(STATED PROBLEM): Search the data for the string "that" and extract every line where it appears.

>> Begin SOURCE MATERIAL

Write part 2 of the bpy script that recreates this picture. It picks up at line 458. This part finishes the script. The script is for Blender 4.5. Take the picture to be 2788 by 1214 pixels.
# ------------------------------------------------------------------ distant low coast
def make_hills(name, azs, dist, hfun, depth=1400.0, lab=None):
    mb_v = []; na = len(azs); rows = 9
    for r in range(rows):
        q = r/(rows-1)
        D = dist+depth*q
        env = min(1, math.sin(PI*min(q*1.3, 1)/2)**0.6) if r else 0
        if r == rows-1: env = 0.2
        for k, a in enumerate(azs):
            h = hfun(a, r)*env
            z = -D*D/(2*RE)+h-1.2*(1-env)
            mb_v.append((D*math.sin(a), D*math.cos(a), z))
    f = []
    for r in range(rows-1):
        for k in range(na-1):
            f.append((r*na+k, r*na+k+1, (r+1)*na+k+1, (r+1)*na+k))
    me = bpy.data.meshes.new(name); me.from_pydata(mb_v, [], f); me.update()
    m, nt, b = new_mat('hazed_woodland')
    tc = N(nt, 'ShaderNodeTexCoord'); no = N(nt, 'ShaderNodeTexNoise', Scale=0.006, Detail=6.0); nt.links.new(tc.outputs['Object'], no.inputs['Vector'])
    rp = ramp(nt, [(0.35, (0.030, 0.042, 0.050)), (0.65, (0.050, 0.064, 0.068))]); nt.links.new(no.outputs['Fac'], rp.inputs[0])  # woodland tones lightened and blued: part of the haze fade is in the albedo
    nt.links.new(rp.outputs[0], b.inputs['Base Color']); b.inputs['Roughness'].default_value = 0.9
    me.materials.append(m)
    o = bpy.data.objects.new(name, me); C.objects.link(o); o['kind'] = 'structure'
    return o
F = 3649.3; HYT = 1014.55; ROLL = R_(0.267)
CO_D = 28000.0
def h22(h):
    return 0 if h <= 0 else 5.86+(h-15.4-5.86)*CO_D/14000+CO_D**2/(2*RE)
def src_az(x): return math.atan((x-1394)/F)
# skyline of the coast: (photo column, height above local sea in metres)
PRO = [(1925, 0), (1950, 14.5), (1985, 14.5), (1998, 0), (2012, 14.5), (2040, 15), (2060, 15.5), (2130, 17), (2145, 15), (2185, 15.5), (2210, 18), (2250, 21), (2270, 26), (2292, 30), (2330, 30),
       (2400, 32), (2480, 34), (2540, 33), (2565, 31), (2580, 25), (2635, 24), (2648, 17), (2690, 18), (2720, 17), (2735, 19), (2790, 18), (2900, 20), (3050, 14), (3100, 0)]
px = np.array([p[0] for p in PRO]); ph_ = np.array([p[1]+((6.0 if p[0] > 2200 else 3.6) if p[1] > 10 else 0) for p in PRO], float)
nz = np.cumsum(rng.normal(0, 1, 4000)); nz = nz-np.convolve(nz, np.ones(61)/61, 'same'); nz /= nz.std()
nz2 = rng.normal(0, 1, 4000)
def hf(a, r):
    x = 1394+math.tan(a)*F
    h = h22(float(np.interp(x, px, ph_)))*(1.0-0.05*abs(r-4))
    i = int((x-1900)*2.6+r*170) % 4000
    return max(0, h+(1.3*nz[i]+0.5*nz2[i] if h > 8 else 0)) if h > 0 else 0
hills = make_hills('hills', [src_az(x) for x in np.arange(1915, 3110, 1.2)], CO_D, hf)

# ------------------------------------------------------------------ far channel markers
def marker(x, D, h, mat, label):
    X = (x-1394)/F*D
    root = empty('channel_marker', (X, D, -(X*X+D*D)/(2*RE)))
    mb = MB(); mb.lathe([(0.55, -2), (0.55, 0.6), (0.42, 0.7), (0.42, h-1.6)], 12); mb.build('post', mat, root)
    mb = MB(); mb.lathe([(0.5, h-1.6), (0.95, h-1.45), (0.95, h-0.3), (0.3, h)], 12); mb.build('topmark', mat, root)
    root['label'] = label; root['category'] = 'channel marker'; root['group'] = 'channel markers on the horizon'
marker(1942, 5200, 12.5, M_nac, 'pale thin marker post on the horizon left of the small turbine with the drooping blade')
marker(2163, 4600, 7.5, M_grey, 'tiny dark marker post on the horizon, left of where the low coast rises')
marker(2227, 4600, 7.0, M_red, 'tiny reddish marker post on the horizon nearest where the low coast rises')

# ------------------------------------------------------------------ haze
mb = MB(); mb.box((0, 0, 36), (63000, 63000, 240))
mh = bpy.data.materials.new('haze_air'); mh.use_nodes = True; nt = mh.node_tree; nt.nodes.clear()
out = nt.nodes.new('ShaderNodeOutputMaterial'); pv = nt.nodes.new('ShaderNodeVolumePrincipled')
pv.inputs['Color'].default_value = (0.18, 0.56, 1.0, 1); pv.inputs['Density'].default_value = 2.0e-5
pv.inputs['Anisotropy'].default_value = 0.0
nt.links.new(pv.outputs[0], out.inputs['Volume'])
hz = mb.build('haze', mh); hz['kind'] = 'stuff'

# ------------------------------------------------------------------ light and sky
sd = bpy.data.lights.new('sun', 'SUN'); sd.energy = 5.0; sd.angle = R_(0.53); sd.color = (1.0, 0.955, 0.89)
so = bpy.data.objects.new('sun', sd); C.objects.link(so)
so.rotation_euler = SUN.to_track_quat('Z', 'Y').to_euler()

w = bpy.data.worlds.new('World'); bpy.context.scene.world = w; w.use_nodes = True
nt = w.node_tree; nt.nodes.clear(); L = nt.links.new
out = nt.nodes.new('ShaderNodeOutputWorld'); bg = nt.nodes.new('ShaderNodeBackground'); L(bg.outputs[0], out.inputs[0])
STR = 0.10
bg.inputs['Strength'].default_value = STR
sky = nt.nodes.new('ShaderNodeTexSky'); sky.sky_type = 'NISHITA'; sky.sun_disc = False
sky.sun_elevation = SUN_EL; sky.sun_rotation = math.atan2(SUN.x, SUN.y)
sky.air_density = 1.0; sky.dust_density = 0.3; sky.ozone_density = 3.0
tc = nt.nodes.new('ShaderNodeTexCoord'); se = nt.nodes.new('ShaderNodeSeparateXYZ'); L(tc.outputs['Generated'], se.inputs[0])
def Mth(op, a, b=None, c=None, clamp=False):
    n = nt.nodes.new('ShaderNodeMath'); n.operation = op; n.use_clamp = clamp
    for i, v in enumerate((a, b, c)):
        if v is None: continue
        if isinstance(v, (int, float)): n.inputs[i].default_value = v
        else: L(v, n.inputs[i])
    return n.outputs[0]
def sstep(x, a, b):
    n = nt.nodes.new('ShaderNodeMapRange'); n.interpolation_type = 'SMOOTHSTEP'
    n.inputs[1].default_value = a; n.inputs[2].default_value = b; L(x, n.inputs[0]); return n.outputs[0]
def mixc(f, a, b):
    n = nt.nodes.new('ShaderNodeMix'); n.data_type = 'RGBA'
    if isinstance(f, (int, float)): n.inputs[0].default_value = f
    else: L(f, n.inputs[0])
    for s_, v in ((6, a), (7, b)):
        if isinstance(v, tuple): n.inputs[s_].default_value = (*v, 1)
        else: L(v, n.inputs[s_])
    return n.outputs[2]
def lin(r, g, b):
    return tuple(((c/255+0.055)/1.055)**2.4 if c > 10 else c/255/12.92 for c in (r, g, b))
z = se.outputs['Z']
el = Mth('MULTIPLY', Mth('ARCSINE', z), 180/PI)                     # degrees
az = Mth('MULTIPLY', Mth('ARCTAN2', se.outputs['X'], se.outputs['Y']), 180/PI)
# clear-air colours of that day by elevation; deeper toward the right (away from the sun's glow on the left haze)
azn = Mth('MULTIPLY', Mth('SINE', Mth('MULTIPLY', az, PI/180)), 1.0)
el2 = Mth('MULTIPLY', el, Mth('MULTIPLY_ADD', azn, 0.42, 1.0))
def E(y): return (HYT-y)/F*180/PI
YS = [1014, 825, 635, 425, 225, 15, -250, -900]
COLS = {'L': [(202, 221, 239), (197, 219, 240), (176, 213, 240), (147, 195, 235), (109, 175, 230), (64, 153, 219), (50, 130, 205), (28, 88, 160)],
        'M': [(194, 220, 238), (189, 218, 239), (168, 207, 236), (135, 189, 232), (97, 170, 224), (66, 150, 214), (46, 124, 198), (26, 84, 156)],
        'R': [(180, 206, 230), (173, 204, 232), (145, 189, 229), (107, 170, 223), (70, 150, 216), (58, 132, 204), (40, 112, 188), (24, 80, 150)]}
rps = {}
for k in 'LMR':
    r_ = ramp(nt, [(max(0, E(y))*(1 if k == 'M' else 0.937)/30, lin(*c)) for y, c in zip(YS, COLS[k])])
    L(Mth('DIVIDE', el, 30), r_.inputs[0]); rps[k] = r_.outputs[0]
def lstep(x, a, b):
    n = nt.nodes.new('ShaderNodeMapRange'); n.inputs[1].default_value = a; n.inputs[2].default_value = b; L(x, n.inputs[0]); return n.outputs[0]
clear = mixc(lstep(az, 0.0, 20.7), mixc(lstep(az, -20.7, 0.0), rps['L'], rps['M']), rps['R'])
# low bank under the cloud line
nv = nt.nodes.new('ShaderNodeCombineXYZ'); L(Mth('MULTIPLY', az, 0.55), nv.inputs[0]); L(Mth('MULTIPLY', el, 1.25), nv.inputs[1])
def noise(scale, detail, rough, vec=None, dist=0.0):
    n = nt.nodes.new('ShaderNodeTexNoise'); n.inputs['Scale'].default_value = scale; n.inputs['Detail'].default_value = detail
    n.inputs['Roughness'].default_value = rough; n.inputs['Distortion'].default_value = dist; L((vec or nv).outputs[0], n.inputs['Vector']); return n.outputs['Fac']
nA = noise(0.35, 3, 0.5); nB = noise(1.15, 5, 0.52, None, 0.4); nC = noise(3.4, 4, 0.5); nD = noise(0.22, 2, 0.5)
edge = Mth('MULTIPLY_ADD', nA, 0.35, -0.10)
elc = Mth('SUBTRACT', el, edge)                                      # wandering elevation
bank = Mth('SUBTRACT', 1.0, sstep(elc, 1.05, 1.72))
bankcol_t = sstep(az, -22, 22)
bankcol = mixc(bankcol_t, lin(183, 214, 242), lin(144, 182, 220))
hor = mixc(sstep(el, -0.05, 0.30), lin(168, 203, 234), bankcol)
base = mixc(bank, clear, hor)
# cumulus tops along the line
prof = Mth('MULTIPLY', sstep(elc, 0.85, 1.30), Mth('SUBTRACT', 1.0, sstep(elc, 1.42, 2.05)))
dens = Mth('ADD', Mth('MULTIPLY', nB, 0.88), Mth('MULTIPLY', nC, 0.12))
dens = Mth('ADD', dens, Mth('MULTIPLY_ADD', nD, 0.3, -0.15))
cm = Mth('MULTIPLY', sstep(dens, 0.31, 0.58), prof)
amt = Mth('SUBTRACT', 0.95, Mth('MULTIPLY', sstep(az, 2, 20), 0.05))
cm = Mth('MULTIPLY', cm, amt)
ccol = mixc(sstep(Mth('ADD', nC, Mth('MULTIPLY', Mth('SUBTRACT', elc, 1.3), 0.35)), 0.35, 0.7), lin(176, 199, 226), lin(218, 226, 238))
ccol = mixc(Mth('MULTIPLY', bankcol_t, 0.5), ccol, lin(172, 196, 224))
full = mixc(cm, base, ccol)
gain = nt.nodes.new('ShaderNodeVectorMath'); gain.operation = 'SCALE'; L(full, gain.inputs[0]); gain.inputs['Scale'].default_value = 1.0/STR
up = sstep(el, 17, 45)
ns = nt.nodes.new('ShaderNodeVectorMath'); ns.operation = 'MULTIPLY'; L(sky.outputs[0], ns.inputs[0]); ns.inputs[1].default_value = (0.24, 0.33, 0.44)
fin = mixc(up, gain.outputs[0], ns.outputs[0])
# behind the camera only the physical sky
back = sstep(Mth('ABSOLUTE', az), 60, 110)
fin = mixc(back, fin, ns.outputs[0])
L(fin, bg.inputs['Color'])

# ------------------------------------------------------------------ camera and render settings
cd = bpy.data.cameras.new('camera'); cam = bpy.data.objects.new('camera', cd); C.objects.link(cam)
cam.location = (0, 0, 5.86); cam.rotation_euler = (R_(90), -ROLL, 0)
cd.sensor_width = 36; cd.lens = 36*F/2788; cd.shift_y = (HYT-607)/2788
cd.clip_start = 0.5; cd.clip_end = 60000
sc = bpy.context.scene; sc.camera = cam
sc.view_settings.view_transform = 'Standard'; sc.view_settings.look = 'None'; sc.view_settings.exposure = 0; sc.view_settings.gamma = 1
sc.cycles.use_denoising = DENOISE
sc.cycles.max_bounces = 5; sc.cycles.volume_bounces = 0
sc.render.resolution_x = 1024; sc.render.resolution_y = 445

>> End SOURCE MATERIAL

(OUTPUT OF THE TASK):
Write part 2 of the bpy script that recreates this picture. It picks up at line 458. This part finishes the script. The script is for Blender 4.5. Take the picture to be 2788 by 1214 pixels.
# clear-air colours of that day by elevation; deeper toward the right (away from the sun's glow on the left haze)